EL PAíS › OPINIóN
› Por Eric Nepomuceno
Desde hace más de una semana, en la agenda oficial de la presidenta Dilma Rousseff el día 10 de diciembre está reservado para un viaje a Buenos Aires. El motivo es obvio: comparecer a la ceremonia de posesión del nuevo presidente argentino.
Al filtrar ayer esa información a la prensa, asesores de la mandataria brasileña destacaban que se trata de un gesto indicativo de la “voluntad de abrir un canal directo de comunicación con el nuevo gobierno, gane quien gane”. Es decir: cuando decidió reservar la fecha para saludar al nuevo presidente argentino, Dilma Rousseff ya había sido informada por sus auxiliares directos que difícilmente Daniel Scioli sería el vencedor.
El gobierno y el partido de la mandataria, el PT, siempre dejaron claro que su preferencia sería por el candidato oficialista. Lula da Silva viajó a Buenos Aires para participar de su campaña, y Dilma lo recibió en Brasilia. Macri, a su vez, tuvo que contentarse con una reunión entre integrantes de su equipo y el embajador brasileño en Buenos Aires, Everton Vargas.
Ambos candidatos lanzaron el esperado y protocolar discurso defendiendo el fortalecimiento en las relaciones bilaterales y mayor flujo comercial. Pero ha sido a Scioli que Dilma ofreció alargar las líneas de crédito a los exportadores brasileños, extendiendo, a los importadores argentinos, el plazo para pagar sus compras.
El sutil acercamiento a la campaña de Macri empezó a principios de noviembre. Y desde los despachos del palacio de gobierno, en Brasilia, empezaron a salir tímidos indicios de que una eventual victoria del candidato derechista no encontraría “mayores resistencias” brasileñas.

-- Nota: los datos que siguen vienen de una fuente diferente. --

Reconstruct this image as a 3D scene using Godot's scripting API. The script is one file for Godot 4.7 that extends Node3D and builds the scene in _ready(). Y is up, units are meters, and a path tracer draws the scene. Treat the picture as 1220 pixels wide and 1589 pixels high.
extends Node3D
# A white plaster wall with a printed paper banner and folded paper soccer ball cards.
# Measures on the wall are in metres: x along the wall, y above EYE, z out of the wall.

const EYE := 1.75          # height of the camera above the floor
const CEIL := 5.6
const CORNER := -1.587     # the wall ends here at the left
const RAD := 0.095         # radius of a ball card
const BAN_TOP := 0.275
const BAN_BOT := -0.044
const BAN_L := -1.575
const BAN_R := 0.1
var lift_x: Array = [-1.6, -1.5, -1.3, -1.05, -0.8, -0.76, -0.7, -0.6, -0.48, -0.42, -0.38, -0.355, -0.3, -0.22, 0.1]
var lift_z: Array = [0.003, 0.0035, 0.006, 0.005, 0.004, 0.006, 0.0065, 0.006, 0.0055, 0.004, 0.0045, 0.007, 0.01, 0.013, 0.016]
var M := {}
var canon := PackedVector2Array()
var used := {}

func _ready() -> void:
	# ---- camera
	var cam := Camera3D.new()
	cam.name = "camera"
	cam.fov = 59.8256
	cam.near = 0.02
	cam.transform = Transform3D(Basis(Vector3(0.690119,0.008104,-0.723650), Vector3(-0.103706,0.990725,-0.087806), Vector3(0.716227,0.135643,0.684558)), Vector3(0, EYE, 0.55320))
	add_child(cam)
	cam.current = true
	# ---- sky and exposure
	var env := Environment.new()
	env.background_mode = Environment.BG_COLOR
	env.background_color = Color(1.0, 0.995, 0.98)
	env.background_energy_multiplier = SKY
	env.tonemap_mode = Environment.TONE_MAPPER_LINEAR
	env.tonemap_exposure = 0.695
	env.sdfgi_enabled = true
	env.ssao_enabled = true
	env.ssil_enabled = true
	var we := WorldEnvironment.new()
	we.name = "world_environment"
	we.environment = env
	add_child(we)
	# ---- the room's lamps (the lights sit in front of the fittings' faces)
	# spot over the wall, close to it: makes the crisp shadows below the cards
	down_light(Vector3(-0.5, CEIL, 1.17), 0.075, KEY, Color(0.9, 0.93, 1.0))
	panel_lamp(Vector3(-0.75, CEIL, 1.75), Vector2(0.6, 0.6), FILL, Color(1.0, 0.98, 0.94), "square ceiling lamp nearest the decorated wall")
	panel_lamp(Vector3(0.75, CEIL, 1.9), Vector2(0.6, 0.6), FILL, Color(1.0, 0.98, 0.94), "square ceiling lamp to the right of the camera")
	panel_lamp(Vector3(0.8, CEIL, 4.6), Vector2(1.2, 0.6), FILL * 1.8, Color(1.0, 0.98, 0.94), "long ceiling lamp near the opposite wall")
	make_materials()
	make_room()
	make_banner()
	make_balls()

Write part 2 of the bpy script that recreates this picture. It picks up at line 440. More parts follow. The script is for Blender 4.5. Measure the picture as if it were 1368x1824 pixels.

A partir del momento en que más de 40 por ciento de los votos habían sido escrutados, el equipo de la mandataria brasileña consideró el resultado como irreversible. Algunos integrantes del gobierno de Dilma admitieron, en conversaciones reservadas, que el nuevo tiempo en las relaciones bilaterales empieza plagado de incógnitas, no sólo con relación a algunas medidas internas consideradas inevitables, sino también sobre cuáles serán las nuevas líneas efectivas de la política regional a ser determinadas.
Hace poco, el asesor especial de la Presidencia para asuntos internacionales, Marco Aurelio García, que tiene libre tránsito entre los gobiernos latinoamericanos, admitió, al referirse a los gobiernos de izquierda y centroizquierda de la región, que “seguramente nuestro ciclo ha encontrado un techo”. Además de las dificultades enfrentadas en el campo de la economía, Venezuela y Argentina preocupan también en el campo de la política externa y del equilibrio regional.
A la victoria de un conservador duro en Argentina, se suma la previsión de que el gobierno de Nicolás Maduro experimentará una derrota en las elecciones legislativas de principios de diciembre. Tener a un gobierno debilitado en una Venezuela en profunda y seria crisis económica, con brotes de convulsión social, y además un gobierno de derecha en Argentina, podrá resultar en turbulencias en la política regional, prevén los estrategas de Dilma Rousseff.
Macri anunció, en su campaña, que presionará para que Venezuela sea suspendida del Mercosur por haber violado la “cláusula democrática”. En Brasilia no habrá sorpresa en caso de que el nuevo mandatario argentino cumpla con la amenaza. De ocurrir, será el primer embate entre Buenos Aires y Brasilia. Pero hay muchísimos otros temas pendientes, principalmente en lo que se refiere al comercio bilateral.